Opiniões

O discurso, o gato comeu

O DISCURSO, O GATO COMEU

     Há algum tempo a sociedade politizada se pergunta o que é estar à esquerda de alguém.  Se fosse uma personagem de contos de fadas estaria defronte ao espelho e se perguntaria o que ela é. A resposta seria franca e direta: uma velha senhora. Ou amadureceu, diriam os românticos.
     No princípio, a luta contra os governos autoritários. Mas não existiam governos autoritários ditos de esquerda? Então, na verdade, existiam choques de interesses, que se acobertavam no movimento da vez.
     Depois, a luta contra os excluídos, representado no imenso passivo social deixado pelo livre mercado. O mercado resolveria tudo, dizem ainda os vitoriosos no regime capitalista. Somente esqueceram de combinar com o outro lado. Quem pagaria a conta?
     Finalmente a esquerda chegou ao poder no Brasil. Não nos levou à lagoa azul, na expressão do ex-ministro Delfim Neto, mas existe uma sensação de que o cheirinho dela é possível. Mas ela se transformou, a esquerda, envelheceu, cansou. Os movimentos sociais que serviram de escopo para o discurso da esquerda, todos os sem alguma coisa tomaram rumo próprio.
     Existe discurso, mas a plateia sumiu. A esquerda aburguesou.
     Simplesmente, com a vitória do capitalismo sobre o socialismo, descobriu-se a necessidade de amansar o capitalismo. É exatamente isso que as esquerdas no Brasil, representadas pelo PT, PC do B, PDT, PCP e PSB, fizeram. Resolveram assumir o capitalismo no Brasil e os deram a quem de direito. Através da tranqüilidade de que poderiam continuar os movimentos em direção ao lucro, com a sinalização de que aos pobres seria dada a sua parte. Coisa que os preocupados com o livre mercado não tinham tempo.
     O PT implodiu e dele saíram PSOL e PSTU em busca do purismo. Que implodirão e criarão outros redutos cada vez mais puristas, até pregarem sozinhos no deserto. São donos de um discurso que o gato gordo do bom senso comeu, mas, que ela resista, com um fio de esperança.
     O sentimento que fica é de que o purismo não existe. O Homem finalmente abandona a hipocrisia. Ele é falho.
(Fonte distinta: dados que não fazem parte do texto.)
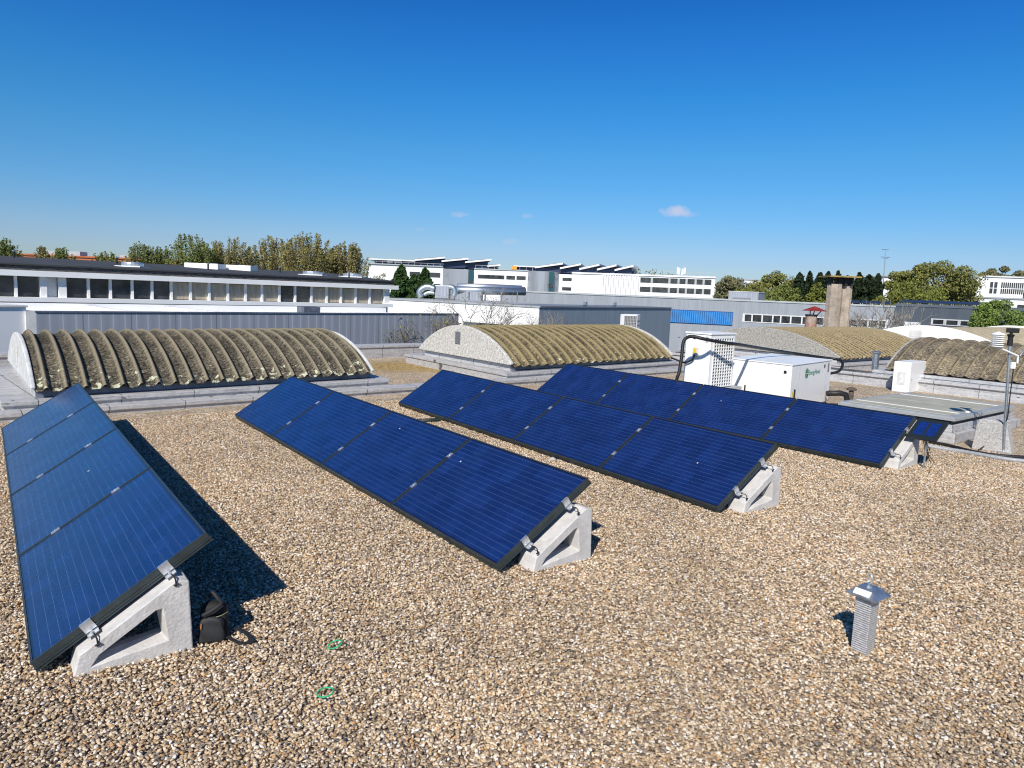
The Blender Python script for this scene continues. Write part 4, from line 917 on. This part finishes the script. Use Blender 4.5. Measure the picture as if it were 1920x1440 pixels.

Resta aos saudosistas da esquerda chegar à conclusão de que o paraíso deve estar em algum lugar, menos aqui.
     É quase consenso entre os grandes capitalistas, que se resguardam de ataques ao seu instinto animal, as grandes doações, os trabalhos éticos na contratação de mão-de-obra etc. Ao mesmo tempo, a esquerda no Brasil, representada pelo partido no poder, se debate com questões éticas e morais. Por outro lado, um dos ícones da esquerda, habitando o PPS se alia aos partidos de então representantes da direita. Outros de direita se aliam ao governo, de esquerda. Alguns até mudam de nome, um tanto mais democráticos, como o ex-PFL.
     Baratas tontas, volver!
     Todos atrás de um discurso que possa juntar em um mesmo balaio, pobres e ricos, em busca apenas de um projeto de poder.
     Alguns articulistas, analistas de pesquisas, rotulam os eleitores do atual governo como incultos e ignorantes.
     Mas a grande questão é: quem os criou há 30, 40 anos atrás? Quem amealhou esse imenso estoque de eleitores da esquerda?
     Mas, enfim, quando falamos de direitos cristãos à vida, não podemos nos esquecer que o guardião desses valores está à direita do Pai. Quem estará à esquerda Dele?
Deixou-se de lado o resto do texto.